Boğaziçi Üniversitesi’nde rektör Melih Bulu’nun atanmasıyla başlayan, istifasının ardından yerine yardımcısı Naci İnci’nin getirilmesiyle devam eden direniş, 500 güne ulaştı. Boğaziçi Üniversitesi akademisyenleri protesto nöbetlerinin 340’ncısını gerçekleştirirken, öğrencilerin de katıldığı eylemde direnişin 500 günü kutlandı. Eylemin ardından basın açıklaması yapıldı.

Açıklamada 28 Mart 2022'de Boğaziçi Üniversitesi'nin 29 bölüm ve 3 enstitüsünün, Naci İnci yönetiminin gerçekleştirmeye devam ettiği uygulamalarının ulaştığı evreyle ilgili şu açıklaması okundu:

"KADROLAŞMA TEHDİDİ"

*Boğaziçi Üniversitesi'nin liyakate dayalı istihdam sistemi ağır bir kadrolaşma tehdidi altındadır. 51 yıllık saygın bir kamu üniversitesi olarak temel önceliklerimizden biri, dünyanın ve ülkemizin önde gelen eğitim ve araştırma kurumlarında doktora ve/veya doktora sonrası çalışmalarını tamamlamış en nitelikli genç bilim insanlarını üniversitemizin bünyesine katmak olmuştur.

*Üniversitemizde senatomuzun belirlediği "Boğaziçi Üniversitesi Öğretim Üyeleri Atama ve Yükseltme Esaslan" çerçevesinde bu konudaki en büyük akademik sorumluluk enstitü/bölüm/anabilim dallarına aittir. Ancak birimlerin, istihdam süreçlerinin her aşamasında açık olma, liyakat prensibine sadık kalma ve adaylar arasından ortak kararla ve şeffaf bir şekilde seçim yapma zorunluluğu vardır.

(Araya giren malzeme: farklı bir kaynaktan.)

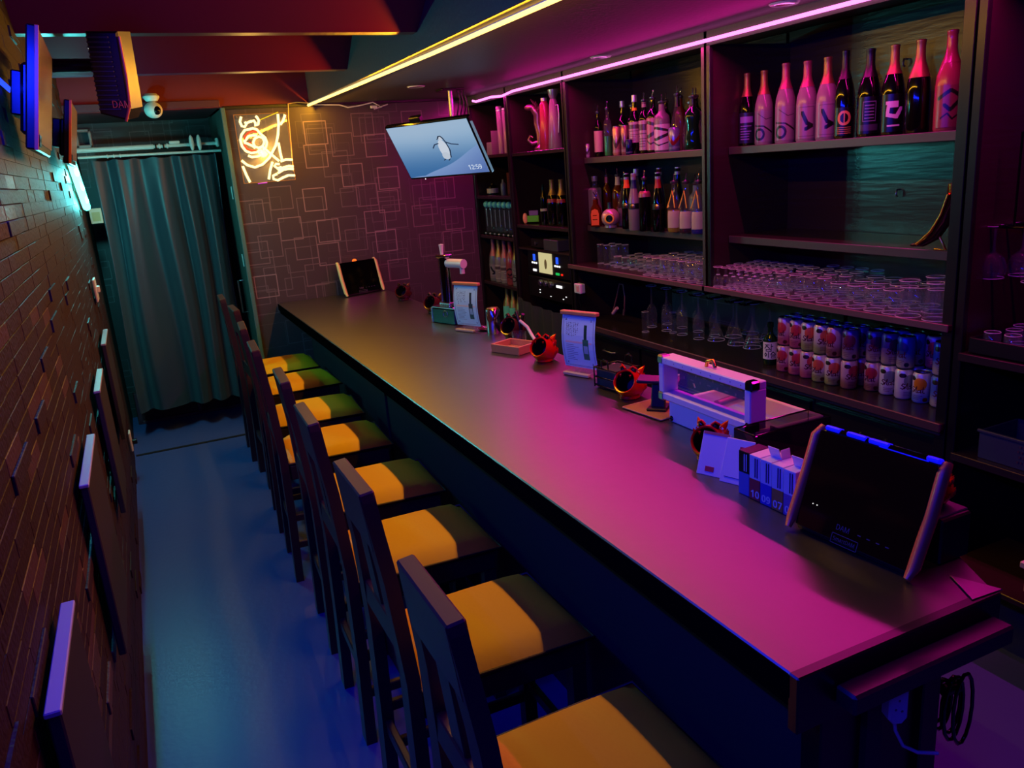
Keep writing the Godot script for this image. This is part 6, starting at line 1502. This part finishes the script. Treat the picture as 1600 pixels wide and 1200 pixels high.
func cans() -> void:
	var pink := can_art("can peach", Color(0.85, 0.62, 0.66), Color(0.82, 0.36, 0.42), Color(0.78, 0.2, 0.25))
	var lime := can_art("can lime", Color(0.86, 0.74, 0.74), Color(0.66, 0.66, 0.34), Color(0.85, 0.35, 0.25))
	var rose := can_art("can rose", Color(0.82, 0.6, 0.64), Color(0.62, 0.38, 0.3), Color(0.7, 0.15, 0.22))
	var white := can_art("can white", Color(0.85, 0.78, 0.76), Color(0.8, 0.72, 0.72), Color(0.5, 0.5, 0.5))
	var blue := can_art("can blue", Color(0.28, 0.38, 0.68), Color(0.72, 0.66, 0.56), Color(0.2, 0.26, 0.5))
	var plum := can_art("can plum", Color(0.42, 0.3, 0.55), Color(0.7, 0.58, 0.5), Color(0.42, 0.12, 0.25))
	var peel := can_art("can orange", Color(0.84, 0.76, 0.74), Color(0.4, 0.48, 0.74), Color(0.88, 0.5, 0.1))
	var what := {pink: "pink peach-print", lime: "pale lime-footed", rose: "rose-brown", white: "white grey-print", blue: "blue and sand", plum: "violet and sand", peel: "blue orange-print"}
	var lo := [pink, pink, pink, lime, lime, rose, rose, white, white, peel, blue]
	var zs := [-2.699, -2.624, -2.554, -2.477, -2.408, -2.33, -2.25, -2.18, -2.105, -2.03, -1.955]
	var xs := [2.582, 2.581, 2.58, 2.574, 2.576, 2.584, 2.63, 2.635, 2.633, 2.64, 2.645]
	var h := 0.122
	for k in 11:
		make_can("%s drink can in the lower front row, %s from the soju bottle" % [what[lo[k]].trim_suffix(","), ORD[k]], "drink cans on the back counter", Vector3(xs[k], 0.754, zs[k]), h, 0.033, lo[k], 1.9 + 0.5 * (k % 3))
		make_can("%s drink can in the lower back row, %s from the soju bottle" % [what[lo[(k + 1) % 11]].trim_suffix(","), ORD[k]], "drink cans on the back counter", Vector3(xs[k] + 0.073, 0.754, zs[k] - 0.008), h, 0.033, lo[(k + 1) % 11], 2.2)
	var up := [pink, pink, lime, lime, rose, plum, plum, plum, blue, blue, blue]
	for k in 11:
		var z: float = zs[k] - 0.004
		if k != 9:
			make_can("%s drink can in the upper front row, %s from the soju bottle" % [what[up[k]].trim_suffix(","), ORD[k]], "drink cans on the back counter", Vector3(xs[k] + 0.008, 0.754 + h, z), 0.128, 0.033, up[k], 1.6 + 0.4 * (k % 4))
		make_can("%s drink can in the upper back row, %s from the soju bottle" % [what[up[(k + 2) % 11]].trim_suffix(","), ORD[k]], "drink cans on the back counter", Vector3(xs[k] + 0.08, 0.754 + h, z - 0.01), 0.128, 0.033, up[(k + 2) % 11], 2.0)
	# green soju bottle with upright brush lettering
	var im := blank(96, 96, Color(0.88, 0.82, 0.76))
	var ink := Color(0.06, 0.06, 0.06)
	stroke(im, [Vector2(22, 16), Vector2(44, 14)], 4, ink); stroke(im, [Vector2(34, 16), Vector2(20, 36)], 4, ink); stroke(im, [Vector2(34, 22), Vector2(46, 34)], 4, ink)
	stroke(im, [Vector2(54, 10), Vector2(54, 36)], 4, ink); stroke(im, [Vector2(54, 22), Vector2(62, 22)], 4, ink)
	frame(im, Rect2i(26, 38, 30, 14), 4, ink)
	stroke(im, [Vector2(26, 60), Vector2(20, 70), Vector2(26, 80), Vector2(32, 70), Vector2(26, 60)], 4, ink); stroke(im, [Vector2(40, 56), Vector2(40, 84)], 4, ink)
	stroke(im, [Vector2(64, 54), Vector2(54, 66)], 4, ink); stroke(im, [Vector2(64, 54), Vector2(76, 66)], 4, ink); stroke(im, [Vector2(52, 70), Vector2(80, 70)], 4, ink)
	stroke(im, [Vector2(56, 76), Vector2(76, 76), Vector2(76, 81), Vector2(56, 81), Vector2(56, 88), Vector2(78, 88)], 3, ink)
	tex("brush label", im, 0.5)
	bottle("soju_bottle", "green soju bottle with a white brush-lettered label, left of the drink cans", "soju bottles by the cans", Vector3(2.62, 0.754, -2.83), 0.2, 0.032, WINE, "green glass", {"label": "brush label", "la": 0.14, "lb": 0.55, "a0": 0.42, "cap": "green glass"})
	bottle("soju_bottle", "green soju bottle with its label turned away between the first and the cans", "soju bottles by the cans", Vector3(2.67, 0.754, -2.775), 0.2, 0.032, WINE, "green glass", {"label": "cream label", "la": 0.14, "lb": 0.55, "a0": 0.42, "cap": "green glass"})

# ---------------------------------------------------------------- near end behind the counter
func near_end() -> void:
	var pl := thing("plug", "pinkish white three-pin plug hanging by its cable at the counter's near end", "plug", Vector3(1.09, 0.778, -0.85), deg_to_rad(-20))
	part("body", M.new().prism(P2([-0.018, -0.03, -0.008, -0.042, 0.008, -0.042, 0.018, -0.03, 0.018, 0.024, 0.01, 0.032, -0.01, 0.032, -0.018, 0.024]), -0.014, 0.014, Transform3D(), 0.003), mats["white plastic"], pl)
	for p in [[0.0, 0.008], [-0.006, -0.01], [0.006, -0.014]]: part("pin_hole", M.new().ball(Vector3(p[0], p[1], 0.0142), Vector3(0.0025, 0.0025, 0.001), 8), mats["steel"], pl)
	part("cord", M.new().tube([Vector3(0, -0.04, 0), Vector3(0.004, -0.065, 0), Vector3(0.02, -0.1, 0), Vector3(0.05, -0.12, 0), Vector3(0.09, -0.128, 0)], 0.0035, 6), mats["white plastic"], pl)
	var co := thing("cable_coil", "bundle of black cables hanging behind the counter's end post", "cables", Vector3(1.31, 0.68, -0.9))
	for k in 5:
		var p := []
		for j in 15:
			var a := TAU * j / 14.0 + k
			p.append(Vector3(0.028 * cos(a) + 0.004 * k - 0.01 * (k % 2), -0.035 + (0.05 + 0.008 * k) * sin(a), 0.01 * k - 0.02))
		part("loop", M.new().tube(p, 0.004, 6), mats["gloss black"], co)
	part("tie", M.new().tube([Vector3(-0.02, 0.01, 0), Vector3(0.03, 0.0, 0)], 0.012, 8), mats["black plastic"], co)
	var sv := thing("metal_plate", "small bare metal plate standing at the counter's near right corner", "plate", Vector3(1.355, TOP, -0.9))
	part("plate", M.new().prism(P2([0.0, -0.05, 0.035, 0.035, -0.045, 0.03]), 0.0, 0.003, Transform3D(Basis(Vector3(1, 0, 0), Vector3(0, 0, 1), Vector3(0, -1, 0)), Vector3(0, 0.004, 0)), 0.0005), mats["steel"], sv)
	var bk := thing("mesh_basket", "dark plastic basket with mesh end on the low shelf at the right edge", "basket", Vector3(2.62, 0.655, -1.58))
	for e in [[-0.1, 0, 0.006, 0.24], [0.1, 0, 0.006, 0.24]]: part("side", M.new().box(Vector3(e[0], 0.05, e[1]), Vector3(e[2], 0.1, e[3]), 0.002), mats["grey device"], bk)
	for z in [-0.12, 0.12]: part("end", M.new().box(Vector3(0, 0.05, z), Vector3(0.2, 0.1, 0.006), 0.002), mats["grey device"], bk)
	part("rim", M.new().box(Vector3(-0.105, 0.1, 0), Vector3(0.012, 0.01, 0.25), 0.002), mats["grey device"], bk)
	var dots := M.new()
	for i in 8:
		for j in 4: dots.box(Vector3(-0.1045, 0.025 + 0.018 * j, 0.02 + 0.012 * i + 0.006 * (j % 2)), Vector3(0.002, 0.007, 0.006))
	part("mesh_holes", dots, mats["pewter"], bk)
	var ct := thing("paper_scrap", "folded pale paper sticking up from the dark mesh basket", "paper", Vector3(2.6, 0.68, -1.55))
	part("sheet", M.new().box(Vector3(0, 0.045, 0), Vector3(0.005, 0.09, 0.05), 0.001, turned(20, 0, 12, Vector3.ZERO)), mats["pink cloth"], ct)
	var bo := thing("metal_bowl", "metal ice bucket on the low shelf, cut off by the right edge", "bucket", Vector3(2.62, 0.655, -1.385))
	part("wall", M.new().lathe(pr([0.0, 0.0, 0.055, 0.0, 0.06, 0.01, 0.08, 0.12, 0.1, 0.15, 0.104, 0.155, 0.097, 0.152, 0.076, 0.118, 0.056, 0.012, 0.0, 0.01]), 28), mats["chrome"], bo)
	part("ring_handle", M.new().tube([Vector3(-0.08, 0.1, -0.03), Vector3(-0.105, 0.09, 0), Vector3(-0.08, 0.1, 0.03)], 0.004, 6), mats["chrome"], bo)
	var sb := thing("shadow_bottle", "dark bottle with a blue glint standing low behind the counter at the right", "bottle", Vector3(2.62, 0.3, -1.42))
	part("body", M.new().lathe(pr(CHAMP, 0.04, 0.3), 20), mats["dark glass"], sb)
	part("glint_ring", M.new().lathe(pr([0.022, 0.215, 0.024, 0.22, 0.021, 0.225]), 16), mats["navy"], sb)  # navy ring painted in for the blue glint of light on the shoulder
	var ls := thing("low_shelf", "dark low shelf behind the counter's near end", "shelf", Vector3(2.55, 0.29, -1.15))
	part("board", M.new().box(Vector3(0.0, -0.01, 0), Vector3(0.4, 0.02, 1.1), 0.002), mats["back bar wood"], ls)
	part("upright", M.new().box(Vector3(0.15, -0.15, -0.4), Vector3(0.03, 0.27, 0.03)), mats["back bar wood"], ls)
	part("upright", M.new().box(Vector3(0.15, -0.15, 0.4), Vector3(0.03, 0.27, 0.03)), mats["back bar wood"], ls)
	var wc := thing("white_cable", "thin pale cable with a white plug lying on the dark low shelf", "cable", Vector3(2.36, 0.3, -1.35))
	part("cord", M.new().tube([Vector3(0.02, 0.1, -0.06), Vector3(0.0, 0.03, -0.05), Vector3(0.02, 0.004, 0.0), Vector3(0.06, 0.004, 0.06), Vector3(0.06, 0.004, 0.2), Vector3(0.1, 0.004, 0.4)], 0.004, 6), mk("yellowed cable", Color(0.7, 0.62, 0.4), 0.5), wc)
	part("plug", M.new().box(Vector3(0.02, 0.115, -0.06), Vector3(0.05, 0.022, 0.022), 0.003), mats["white plastic"], wc)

*Bu zorunluluk başvuruların en yaygın şekilde duyurulması, nitelikli adayların hiçbir ayrımcılığa ya da kayırmacılığa uğramadan sadece eğitim-öğretim ve araştırma faaliyeti, potansiyeli ve etiği üzerinden şeffaf bir şekilde incelenmesi anlamına gelir.

Fotoğraf: Can Candan


"ATAMALARI KABUL ETMEYECEĞİZ"

*Üniversitemizde birimler ve kurullar tarafından titizlikle uygulanan bu süreçler akademik yetkinliğe sahip kadrolarıyla iyi eğitim veren, nitelikli bir araştırma üniversitesi olma özelliğimizi koruyabilmemiz için elzemdir.

*Bu nedenle aşağıda isimleri bulunan bölüm ve enstitüler olarak üniversitemizin birim ve kurullarında değerlendirilmeden, liyakat ve şeffaflık prensipleri ile birimlerin akademik özerklikleri dikkate alınmadan yapılan atamaların kabul edilemeyeceğini ve gerekli tüm hukuki yollara başvurulacağını belirtmek isteriz.

*Boğaziçi Üniversitesi'nin akademik birimlerinin bu uyarılarına rağmen, Naci İnci yönetimi 11 Mayıs Çarşamba tarihindeki senato toplantısıyla, üniversitenin "öğretim üyeliğine atanma ve yükseltilme esaslan" başta olmak üzere 51 yıllık kamu üniversitesi geleneği içerisinde oluşturduğu demokratik yönetim birikimini tamamıyla yıkmayı amaçlayan değişiklik kararlarını senatodan geçirdi.

*Üstelik bu değişiklikler üniversitedeki yönetim pozisyonlarına dışarıdan atanan ve üniversitede öğretim kadrosu bile bulunmayan 6 kişinin oyları ile rektör yardımcılarının işgal ettikleri vekaletler için kullandıkları mükerrer oylar üzerinden ve oy çokluğuyla sağlandı.

"KÖR BİR İNATLA YIKIM POLİTİKASI"

*Ulaşılan aşamada kayyımlık yönetimi, kendi istediği ve liyakat sorunu da taşıyabilecek herkesi üniversitede istediği fakülte, enstitü, meslek yüksekokulu ve bölüme atayabilecek. Bu süreçlerde öncelik artık bölümlerde değil, doğrudan dekanlar ve rektörde olacak.

*Kayyımlık yönetiminin atama yönetmeliğindeki bu değişikliklerle üniversitede açıkça kadrolaşma uygulamalarını kabul etmiyoruz. Gençleri ve geleceğimizi düşünen herkesi tüm topluma ait olan bu kuruma sahip çıkmaya, kör bir inatla yürütülen yıkım politikalarına karşı Boğaziçi Üniversitesi'ni bizimle birlikte savunmaya bir kez daha davet ediyoruz. Kamuoyuna saygılarımızla ve 500. kez duyururuz.